Leopards at Londolozi

Leopards at Londolozi

Sabi Sands (a private concession adjacent to the Kruger National Park) is famed for leopards and perhaps no lodge is as well known for their relaxed leopards as Londolozi. While leopards are the main draw, overall the game viewing is incredible making this an ideal first spot for first time safari goers or wildlife enthusiasts. Initially a hunting lodge, the camp has been in operation since 1926 and many of the animals have become accustomed to vehicles, making it is possible to view them from a close distance. Leopards are generally skittish and dart away quickly at the first sign of humans. When they are spotted, it is often just a glimpse of their rosette patterned coats through the thicket. That is why it is so incredible to be able to view them relaxed and in the open at Londolozi.

Surprisingly, in four game drives we only came across leopards on one drive, but what a sighting it was. Two other vehicles had already found a female leopard with a bushbuck kill. When we arrived, we found her with her mouth clamped around the bushbuck’s windpipe slowly suffocating the animal, but also preventing it from making any noise that might alert other predators that she had made a kill. After nearly five minutes, she dragged the bushbuck into a thick area and began opening the carcass when two other leopards approached.

The male and the female leopard had been seen together over the past two days which normally only occurs when leopards are mating. The rangers surmised that they were both young leopards who had just reached sexual maturity. The male did not appear all that interested in the young female who was following him. Knowing that she could not fend off two leopards from her kill, the female leopard immediately left the area. We waited to see if the other two leopards would spot the carcass, but they seemed more interested in chasing her off.  In the meantime a hyena approached, the hyena seemed to sense that something had happened, but was also unsuccessful in finding the kill. None of the predators seemed to have spotted the free meal. We followed the three leopards for a quite distance, but our ranger correctly guessed that the female leopard had outwitted the other two leopards and had returned to where she stashed the kill.

We looped back and found her devouring the bushbuck. She was hyper vigilant and kept raising her head and scanning to see if the leopards or hyenas would return and providing us with amazing photographs of her bloody face. An elephant approached while she was eating, but proceeded on without chasing her off. Then the two leopards returned.
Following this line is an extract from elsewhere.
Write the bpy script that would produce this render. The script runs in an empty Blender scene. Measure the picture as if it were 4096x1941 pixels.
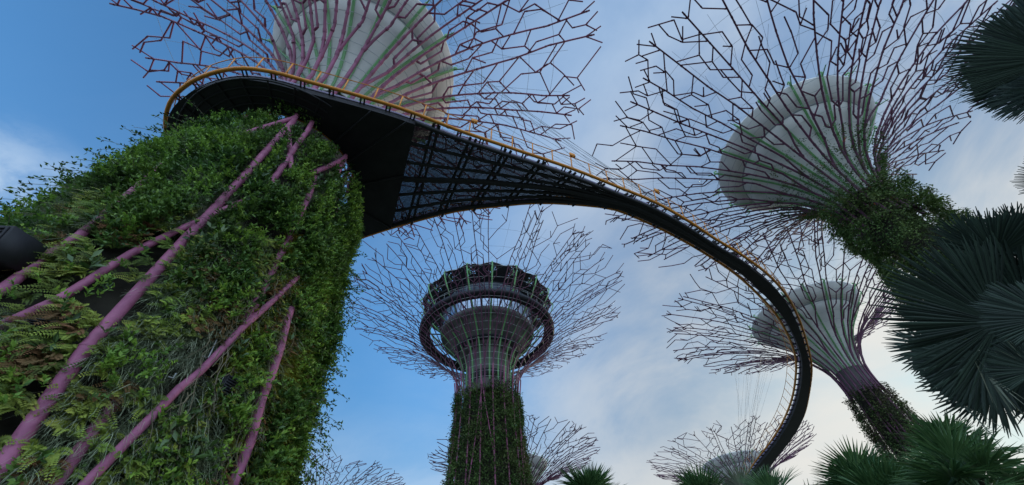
import bpy, math
import numpy as np
from mathutils import Matrix, Vector
R = math.radians
scene = bpy.context.scene
col = scene.collection

# ------------------------------------------------------------------ camera
PITCH, ROLL = R(49.785), R(-4.807)
cd = bpy.data.cameras.new('camera'); cam = bpy.data.objects.new('camera', cd); col.objects.link(cam)
cd.sensor_fit = 'HORIZONTAL'; cd.sensor_width = 36.0; cd.lens = 1539.56 / 4096 * 36
cd.clip_start = 0.05; cd.clip_end = 6000
fw = Vector((0, math.cos(PITCH), math.sin(PITCH))); up0 = Vector((0, -math.sin(PITCH), math.cos(PITCH))); rt0 = Vector((1, 0, 0))
rt = rt0 * math.cos(ROLL) + up0 * math.sin(ROLL); up = -rt0 * math.sin(ROLL) + up0 * math.cos(ROLL)
M4 = Matrix((rt, up, -fw)).transposed().to_4x4(); M4.translation = Vector((0, 0, 1.6))
cam.matrix_world = M4
scene.camera = cam
scene.render.resolution_x = 1024; scene.render.resolution_y = 485

# ------------------------------------------------------------------ sky, sun, exposure
SUN_AZ, SUN_EL = R(47), R(14)
w = bpy.data.worlds.new('World'); scene.world = w; w.use_nodes = True
nt = w.node_tree; N = nt.nodes; L = nt.links
for n in list(N): N.remove(n)
out = N.new('ShaderNodeOutputWorld'); bg = N.new('ShaderNodeBackground'); sky = N.new('ShaderNodeTexSky')
sky.sky_type = 'NISHITA'; sky.sun_disc = False; sky.sun_elevation = SUN_EL; sky.sun_rotation = SUN_AZ
sky.air_density = 1.0; sky.dust_density = 0.6; sky.ozone_density = 2.0
SKY_STRENGTH = 0.15
bg.inputs['Strength'].default_value = SKY_STRENGTH
def nd(tp, **kw):
    n = N.new(tp)
    for k, v in kw.items(): setattr(n, k, v)
    return n
def math_(op, a, b=None, c=None, clamp=False):
    n = nd('ShaderNodeMath', operation=op, use_clamp=clamp)
    for i, v in enumerate((a, b, c)):
        if v is None: continue
        if isinstance(v, (int, float)): n.inputs[i].default_value = v
        else: L.new(v, n.inputs[i])
    return n.outputs[0]
tc = nd('ShaderNodeTexCoord'); gen = tc.outputs['Generated']
nrm = nd('ShaderNodeVectorMath', operation='NORMALIZE'); L.new(gen, nrm.inputs[0]); dirv = nrm.outputs[0]
sep = nd('ShaderNodeSeparateXYZ'); L.new(dirv, sep.inputs[0])
# project the direction on a cloud layer so that clouds flatten towards the horizon
zz = math_('ADD', math_('MAXIMUM', sep.outputs['Z'], 0.0), 0.22)
cx = math_('DIVIDE', sep.outputs['X'], zz); cy = math_('DIVIDE', sep.outputs['Y'], zz)
cmb = nd('ShaderNodeCombineXYZ'); L.new(cx, cmb.inputs[0]); L.new(cy, cmb.inputs[1])
def noise(vec, scale, detail, rough, dist=0.0, off=(0, 0, 0)):
    mp = nd('ShaderNodeMapping'); mp.inputs['Location'].default_value = off; L.new(vec, mp.inputs[0])
    n = nd('ShaderNodeTexNoise'); n.inputs['Scale'].default_value = scale; n.inputs['Detail'].default_value = detail
    n.inputs['Roughness'].default_value = rough; n.inputs['Distortion'].default_value = dist
    L.new(mp.outputs[0], n.inputs['Vector']); return n.outputs['Fac']
def smooth(v, a, b):
    n = nd('ShaderNodeMapRange', interpolation_type='SMOOTHSTEP'); L.new(v, n.inputs[0])
    n.inputs[1].default_value = a; n.inputs[2].default_value = b; return n.outputs[0]
def lobe(az, el, a, b):
    d = (math.sin(R(az)) * math.cos(R(el)), math.cos(R(az)) * math.cos(R(el)), math.sin(R(el)))
    n = nd('ShaderNodeVectorMath', operation='DOT_PRODUCT'); L.new(dirv, n.inputs[0]); n.inputs[1].default_value = d
    return smooth(n.outputs['Value'], math.cos(R(a)), math.cos(R(b)))
n1 = noise(cmb.outputs[0], 1.1, 7, 0.58, 0.5, (3.1, 1.7, 0)); n2 = noise(cmb.outputs[0], 0.45, 4, 0.5, 0.2, (7.7, 2.2, 0))
n3 = noise(cmb.outputs[0], 2.4, 8, 0.62, 0.3, (1.4, 9.2, 0))
east = lobe(62, 22, 78, 12)                                   # the veil thickens towards the low sun
veil = math_('MULTIPLY', east, math_('ADD', math_('MULTIPLY', smooth(n1, 0.32, 0.68), 0.66), 0.22))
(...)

Having devoured nearly the entire hindquarters of the bushbuck, including pulling out and eating the intestines, she retreated. The male leopard found the unattended carcass and dragged it quite a distance into the tall river reeds. Although we lost visibility, we could hear him growling to prevent the other female leopard from feeding.

It was one of the most amazing interactions I have seen.

Besides leopards, we saw nearly every antelope species, a cheetah (which is quite uncommon given the dominance of lions and leopards in the area), giraffes, a side striped jackal, and loads of elephants. Although we did encounter lions, two new males were calling in the area and many of the prides were hiding their sub-adult youngsters as the new males would likely kill them. If you want to read more about which dominate males are likely to take over the Londolozi territory, follow the excellent Londolozi blog.

Londolozi has five camps on the property, and I had booked at Founders Camp. On my previous two visits I had stayed at Varty Camp and the principle difference between the two is that Founders has slightly more modern safari decor. Like most lodges in the price bracket, the service is excellent, the guiding and tracking superb, and guests will want for nothing.

Although I was only at Londolozi for two nights, on my first night I drifted to sleep to the sound of male lions calling, hippos grunting, an elephant trumpeting, and hyenas howling. It does not get any better than that.